Через несколько дней после убийства Александра II студент Стахович попал на публичную лекцию философа Владимира Сергеевича Соловьева в огромном зале санкт-петербургского Кредитного общества. «Теперь, через сорок лет, я уже не припомню ее содержания, – написал в эмиграции Михаил Александрович. – Он говорил о переживаниях общественного духа за этот кошмарный месяц; об общем негодовании и возмущении перед отвратительным цареубийством; о подробностях, выясненных на суде; наконец, об ужасе этого ожидания пятиголовой казни. Не только красноречива и благородна была его речь, но она звучала какой-то строгостью и восторгом пророка, когда он доказывал, что казнь не искупит преступления, потому что греха нельзя загладить наказанием, а превзойти его можно только милосердием и жалостью; чтобы действительно стать выше преступников, надо… помиловать». Запомнились не столько конкретные слова, сколько выражение лица оратора, общий вид переполненного зала и собственные переживания: «Мы были объединены все в это время и негодованием к цареубийцам, и горем о погибшем, всеми любимом Царе. Но Соловьев заразил нас, проник до самой глубины души нашей, заставил почувствовать, что есть правда сильнее всякого зла, выше всякого горя. Что и отдельный человек, и совокупность толпы, и целый народ могут к ней приобщиться и по ней решить».

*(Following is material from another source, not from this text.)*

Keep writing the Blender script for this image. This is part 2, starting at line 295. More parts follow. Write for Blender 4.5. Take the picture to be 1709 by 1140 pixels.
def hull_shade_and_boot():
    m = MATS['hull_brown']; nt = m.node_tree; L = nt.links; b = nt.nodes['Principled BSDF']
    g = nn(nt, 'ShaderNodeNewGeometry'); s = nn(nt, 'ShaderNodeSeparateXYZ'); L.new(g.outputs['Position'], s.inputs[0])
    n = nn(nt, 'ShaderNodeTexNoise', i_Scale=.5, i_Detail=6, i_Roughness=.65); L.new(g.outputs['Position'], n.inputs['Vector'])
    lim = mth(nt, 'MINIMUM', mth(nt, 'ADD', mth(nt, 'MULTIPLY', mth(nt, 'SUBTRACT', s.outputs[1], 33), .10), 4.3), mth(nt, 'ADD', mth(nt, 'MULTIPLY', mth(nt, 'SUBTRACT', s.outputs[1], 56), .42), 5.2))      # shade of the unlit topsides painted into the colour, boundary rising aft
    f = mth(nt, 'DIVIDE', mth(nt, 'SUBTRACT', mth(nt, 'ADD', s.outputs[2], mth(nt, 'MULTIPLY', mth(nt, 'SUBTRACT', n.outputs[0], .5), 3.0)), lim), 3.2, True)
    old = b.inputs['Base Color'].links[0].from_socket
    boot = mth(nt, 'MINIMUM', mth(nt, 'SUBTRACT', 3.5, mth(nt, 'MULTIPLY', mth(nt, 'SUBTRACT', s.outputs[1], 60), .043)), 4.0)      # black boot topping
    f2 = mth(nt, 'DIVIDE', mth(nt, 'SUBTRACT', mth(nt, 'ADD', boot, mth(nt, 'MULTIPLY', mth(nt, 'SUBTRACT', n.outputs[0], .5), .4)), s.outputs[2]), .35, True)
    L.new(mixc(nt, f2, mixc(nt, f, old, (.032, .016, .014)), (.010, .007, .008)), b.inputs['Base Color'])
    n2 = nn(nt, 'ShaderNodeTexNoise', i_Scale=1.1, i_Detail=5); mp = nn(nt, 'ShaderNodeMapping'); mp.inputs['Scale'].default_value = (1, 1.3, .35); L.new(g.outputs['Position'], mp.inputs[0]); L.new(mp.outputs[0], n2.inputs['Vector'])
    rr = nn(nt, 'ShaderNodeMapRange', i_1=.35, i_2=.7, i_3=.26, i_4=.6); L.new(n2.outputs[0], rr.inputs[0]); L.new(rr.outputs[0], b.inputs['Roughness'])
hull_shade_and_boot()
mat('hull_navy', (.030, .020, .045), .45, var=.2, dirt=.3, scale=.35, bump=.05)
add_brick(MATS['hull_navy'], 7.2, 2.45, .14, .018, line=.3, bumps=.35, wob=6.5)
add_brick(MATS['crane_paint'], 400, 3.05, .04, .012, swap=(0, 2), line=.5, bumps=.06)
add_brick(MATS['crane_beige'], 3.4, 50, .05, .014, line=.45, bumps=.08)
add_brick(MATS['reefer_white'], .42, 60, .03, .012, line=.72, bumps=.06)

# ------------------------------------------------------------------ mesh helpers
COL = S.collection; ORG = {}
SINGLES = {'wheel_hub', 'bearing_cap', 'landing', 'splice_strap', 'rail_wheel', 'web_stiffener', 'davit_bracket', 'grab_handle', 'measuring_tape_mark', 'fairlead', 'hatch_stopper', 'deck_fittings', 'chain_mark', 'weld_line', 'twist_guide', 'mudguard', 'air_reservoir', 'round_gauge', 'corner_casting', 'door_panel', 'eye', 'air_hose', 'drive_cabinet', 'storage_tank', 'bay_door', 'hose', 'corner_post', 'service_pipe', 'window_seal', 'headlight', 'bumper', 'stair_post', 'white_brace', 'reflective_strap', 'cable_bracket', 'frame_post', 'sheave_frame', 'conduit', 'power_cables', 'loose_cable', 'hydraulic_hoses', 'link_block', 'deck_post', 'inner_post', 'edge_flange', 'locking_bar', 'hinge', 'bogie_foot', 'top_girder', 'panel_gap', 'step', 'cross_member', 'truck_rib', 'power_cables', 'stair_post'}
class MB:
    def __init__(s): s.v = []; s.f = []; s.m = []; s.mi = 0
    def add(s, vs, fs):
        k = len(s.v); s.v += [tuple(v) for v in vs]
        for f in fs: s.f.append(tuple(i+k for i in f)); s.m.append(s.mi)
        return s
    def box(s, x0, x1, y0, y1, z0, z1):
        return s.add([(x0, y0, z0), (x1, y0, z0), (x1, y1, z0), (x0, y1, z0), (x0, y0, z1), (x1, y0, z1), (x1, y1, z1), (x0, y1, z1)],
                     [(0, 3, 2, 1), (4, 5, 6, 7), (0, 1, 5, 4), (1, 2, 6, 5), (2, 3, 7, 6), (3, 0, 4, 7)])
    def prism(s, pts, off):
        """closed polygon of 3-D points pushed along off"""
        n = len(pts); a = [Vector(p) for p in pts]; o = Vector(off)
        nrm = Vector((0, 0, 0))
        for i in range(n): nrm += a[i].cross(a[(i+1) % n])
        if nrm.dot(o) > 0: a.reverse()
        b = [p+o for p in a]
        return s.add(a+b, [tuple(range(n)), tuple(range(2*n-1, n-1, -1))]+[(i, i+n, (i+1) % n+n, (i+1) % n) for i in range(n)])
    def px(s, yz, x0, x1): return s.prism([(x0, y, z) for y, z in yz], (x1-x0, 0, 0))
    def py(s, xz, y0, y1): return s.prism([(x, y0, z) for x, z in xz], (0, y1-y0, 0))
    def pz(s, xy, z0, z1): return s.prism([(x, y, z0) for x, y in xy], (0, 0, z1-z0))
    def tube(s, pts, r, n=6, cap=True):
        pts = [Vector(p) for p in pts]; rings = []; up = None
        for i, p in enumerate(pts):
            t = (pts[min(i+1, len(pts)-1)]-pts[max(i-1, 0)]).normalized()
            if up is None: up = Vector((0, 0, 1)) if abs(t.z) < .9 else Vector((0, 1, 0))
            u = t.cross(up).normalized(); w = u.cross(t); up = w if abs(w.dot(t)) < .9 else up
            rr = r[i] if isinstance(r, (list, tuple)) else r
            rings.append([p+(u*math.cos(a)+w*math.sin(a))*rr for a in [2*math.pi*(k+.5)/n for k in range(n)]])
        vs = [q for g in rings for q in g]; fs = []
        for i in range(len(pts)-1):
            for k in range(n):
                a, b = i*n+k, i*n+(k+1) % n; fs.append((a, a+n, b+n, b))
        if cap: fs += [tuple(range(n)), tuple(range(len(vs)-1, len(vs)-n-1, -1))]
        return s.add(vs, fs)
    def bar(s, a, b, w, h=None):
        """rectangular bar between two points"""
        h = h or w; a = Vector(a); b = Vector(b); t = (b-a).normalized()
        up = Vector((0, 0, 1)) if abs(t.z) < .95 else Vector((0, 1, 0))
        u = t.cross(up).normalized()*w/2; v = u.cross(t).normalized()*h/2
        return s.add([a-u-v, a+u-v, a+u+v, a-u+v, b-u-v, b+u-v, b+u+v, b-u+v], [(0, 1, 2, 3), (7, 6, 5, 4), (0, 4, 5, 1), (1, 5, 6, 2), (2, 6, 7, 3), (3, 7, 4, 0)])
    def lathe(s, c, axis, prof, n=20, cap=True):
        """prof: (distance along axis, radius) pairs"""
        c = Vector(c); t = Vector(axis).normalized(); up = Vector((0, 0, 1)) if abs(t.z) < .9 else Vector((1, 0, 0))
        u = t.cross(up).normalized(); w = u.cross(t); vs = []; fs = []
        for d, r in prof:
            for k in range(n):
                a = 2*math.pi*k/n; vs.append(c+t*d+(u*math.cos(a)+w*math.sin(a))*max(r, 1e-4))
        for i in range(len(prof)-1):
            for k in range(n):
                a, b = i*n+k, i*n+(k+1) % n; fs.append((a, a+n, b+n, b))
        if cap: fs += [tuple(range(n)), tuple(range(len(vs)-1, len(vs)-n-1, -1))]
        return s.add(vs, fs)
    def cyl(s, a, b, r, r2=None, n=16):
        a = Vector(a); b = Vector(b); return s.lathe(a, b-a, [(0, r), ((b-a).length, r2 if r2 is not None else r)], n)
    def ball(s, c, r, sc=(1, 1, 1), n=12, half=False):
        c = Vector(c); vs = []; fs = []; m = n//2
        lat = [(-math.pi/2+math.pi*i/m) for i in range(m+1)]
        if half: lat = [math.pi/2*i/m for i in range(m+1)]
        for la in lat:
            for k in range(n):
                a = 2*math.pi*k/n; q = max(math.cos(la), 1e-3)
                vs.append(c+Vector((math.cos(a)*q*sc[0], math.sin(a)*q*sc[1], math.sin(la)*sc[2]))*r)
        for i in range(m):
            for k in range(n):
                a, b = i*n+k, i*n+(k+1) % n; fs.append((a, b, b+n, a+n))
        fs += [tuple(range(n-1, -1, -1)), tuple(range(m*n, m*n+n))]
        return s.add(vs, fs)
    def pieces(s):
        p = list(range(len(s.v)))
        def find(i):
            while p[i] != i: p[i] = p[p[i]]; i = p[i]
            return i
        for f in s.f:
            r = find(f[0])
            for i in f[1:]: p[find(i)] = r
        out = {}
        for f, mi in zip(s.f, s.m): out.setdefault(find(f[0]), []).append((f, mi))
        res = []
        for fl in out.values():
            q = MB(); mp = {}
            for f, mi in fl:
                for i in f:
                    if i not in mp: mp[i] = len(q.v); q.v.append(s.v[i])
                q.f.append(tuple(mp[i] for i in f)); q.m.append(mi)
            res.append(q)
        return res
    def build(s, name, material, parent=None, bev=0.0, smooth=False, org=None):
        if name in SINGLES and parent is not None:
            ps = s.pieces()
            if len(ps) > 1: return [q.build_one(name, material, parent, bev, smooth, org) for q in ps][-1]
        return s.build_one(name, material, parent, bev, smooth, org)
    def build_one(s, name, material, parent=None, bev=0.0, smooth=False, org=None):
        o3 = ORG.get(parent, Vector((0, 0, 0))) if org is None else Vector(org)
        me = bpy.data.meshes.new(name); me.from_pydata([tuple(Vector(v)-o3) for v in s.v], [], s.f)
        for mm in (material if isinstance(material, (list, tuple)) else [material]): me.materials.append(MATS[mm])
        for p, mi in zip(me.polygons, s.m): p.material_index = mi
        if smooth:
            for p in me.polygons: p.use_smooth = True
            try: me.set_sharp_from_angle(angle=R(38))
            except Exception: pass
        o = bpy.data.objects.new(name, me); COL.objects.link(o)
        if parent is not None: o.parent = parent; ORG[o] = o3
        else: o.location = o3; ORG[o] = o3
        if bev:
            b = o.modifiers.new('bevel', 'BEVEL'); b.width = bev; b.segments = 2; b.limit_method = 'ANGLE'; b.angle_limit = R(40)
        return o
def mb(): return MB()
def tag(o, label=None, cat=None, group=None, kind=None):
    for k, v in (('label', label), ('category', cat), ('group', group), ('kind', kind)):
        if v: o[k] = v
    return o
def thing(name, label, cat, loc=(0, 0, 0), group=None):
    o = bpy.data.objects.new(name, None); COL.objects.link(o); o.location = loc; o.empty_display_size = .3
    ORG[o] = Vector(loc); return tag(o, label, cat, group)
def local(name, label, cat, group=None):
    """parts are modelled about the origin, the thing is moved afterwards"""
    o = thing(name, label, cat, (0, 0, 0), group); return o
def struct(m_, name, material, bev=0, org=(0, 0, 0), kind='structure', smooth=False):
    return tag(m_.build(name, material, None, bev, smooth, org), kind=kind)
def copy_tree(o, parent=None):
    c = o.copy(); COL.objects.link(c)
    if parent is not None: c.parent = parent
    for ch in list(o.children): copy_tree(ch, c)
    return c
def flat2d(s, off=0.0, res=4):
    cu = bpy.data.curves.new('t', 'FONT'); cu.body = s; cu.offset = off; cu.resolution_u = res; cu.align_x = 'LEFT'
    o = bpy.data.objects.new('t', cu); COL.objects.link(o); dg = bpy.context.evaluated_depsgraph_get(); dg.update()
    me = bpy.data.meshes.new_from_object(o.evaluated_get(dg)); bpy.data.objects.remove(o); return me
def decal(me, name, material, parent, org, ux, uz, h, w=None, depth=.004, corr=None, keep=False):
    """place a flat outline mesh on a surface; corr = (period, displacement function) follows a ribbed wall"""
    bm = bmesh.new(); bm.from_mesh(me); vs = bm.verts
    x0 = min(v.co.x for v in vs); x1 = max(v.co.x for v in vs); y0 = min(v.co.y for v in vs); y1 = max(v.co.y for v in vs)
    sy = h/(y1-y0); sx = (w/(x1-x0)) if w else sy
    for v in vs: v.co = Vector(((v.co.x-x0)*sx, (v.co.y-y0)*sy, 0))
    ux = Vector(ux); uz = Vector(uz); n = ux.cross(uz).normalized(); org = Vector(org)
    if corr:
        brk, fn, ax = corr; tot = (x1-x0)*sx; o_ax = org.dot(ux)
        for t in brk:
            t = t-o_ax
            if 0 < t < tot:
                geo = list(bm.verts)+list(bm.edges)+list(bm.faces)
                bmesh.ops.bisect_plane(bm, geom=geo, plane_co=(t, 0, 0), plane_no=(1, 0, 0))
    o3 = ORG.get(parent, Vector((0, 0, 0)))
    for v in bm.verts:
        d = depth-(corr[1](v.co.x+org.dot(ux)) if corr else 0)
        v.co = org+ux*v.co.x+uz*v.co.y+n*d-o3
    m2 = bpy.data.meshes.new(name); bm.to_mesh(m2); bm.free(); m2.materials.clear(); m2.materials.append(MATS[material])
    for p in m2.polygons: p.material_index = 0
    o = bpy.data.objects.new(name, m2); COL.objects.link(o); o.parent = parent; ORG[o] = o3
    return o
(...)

С Владимиром Соловьевым Стахович позднее сошелся довольно близко, неоднократно лично выражал восхищение его сочинениями (особенно «Тремя разговорами»), но тот вечер в зале Кредитного общества остался для него особым воспоминанием: «Много я потом переживал сенсационных событий и сильных впечатлений, но никогда меня так не потрясала публичная речь, как эта». Пройдет четверть века, и депутат Государственной думы М.А. Стахович будет тщетно призывать политически разделенную и тонущую в крови Россию к взаимному всепрощению…
В 1882 году талантливый, но довольно легко живущий юноша, смутно грезивший об общественном призвании, окончил Училище правоведения. «В наказание за сделанные в Правоведении две или три тысячи долгу, – вспоминал он, – отец приказал мне поступить на казенную службу, а не разрешил поселиться в Пальне (родовом имении Стаховичей под Ельцом. – А.К.). Я поехал в Ковно, где еще были дореформенные суды, и за и месяцев перебывал секретарем прокурора суда, и.о. судебного следователя, потом и.о. товарища прокурора… Но в ноябре 1883 года отец меня простил и разрешил осуществление моей мечты – не служить, а быть общественным деятелем… Жить на людях и для людей». Он поставил сыну единственное условие: работать только «по выборам», т. е. быть деятелем
Отцовская педагогика, профессиональный опыт, а главное, постоянное самообразование приносили свои плоды. В 1883–1892 годах Михаил Стахович – елецкий уездный и орловский губернский земский гласный; в 1892-м – елецкий уездный предводитель дворянства, а в 1895-м, всего в 34 года, – орловский губернский предводитель.
На рубеже веков окончательно сформировались и общественно-политические взгляды М.А. Стаховича. Идеальным политическим порядком было для него время реформ Александра II. И главное здесь – не личные качества Царя-освободителя, а особый характер взаимоотношений власти и общества. «Правительство критиковали, но ему верили и, вечно споря, старались сговориться и помогать. Понимали инстинктивно, что бороться можно с правительством, а не с государством, которое должно охранять и которое не может обойтись без первого». Но этот «общественный инстинкт» существовал не сам по себе, а подпитывался, в свою очередь, демонстрацией доверия власти к обществу. К несчастью для России, это состояние взаимной поддержки оказалось утрачено в ходе двух последних царствований: «Ненависть к правительству распространилась на самое понятие государственной власти. Оппозиция была уже не тактическим приемом, а казалась самодовлеющей политической целью… обессилить их, свалить – хуже не бывает, мол… Умные предчувствовали, что может быть еще гораздо хуже; но сдерживать раздражение перед постоянным в течение 35 лет, систематичным и всесторонним преследованием всякого прогресса, перед постоянно демонстрируемым пренебрежением к общественному мнению, нуждам и желанию масс стало невозможным. Борьба перешла уже в войну и приобрела стихийный характер». При этом главная вина за углубляющийся общественный раскол лежала на правительстве: «Невозможность в будущем бороться со стихийным движением, все нараставшим в народе, создавало правительство». Подобная логика политического анализа – «фирменный» стиль либерала-государственника Стаховича: будучи сам представителем национальной элиты, он основную ответственность за русские неурядицы всегда возлагал на верхи общества, на «своих», а не на народ.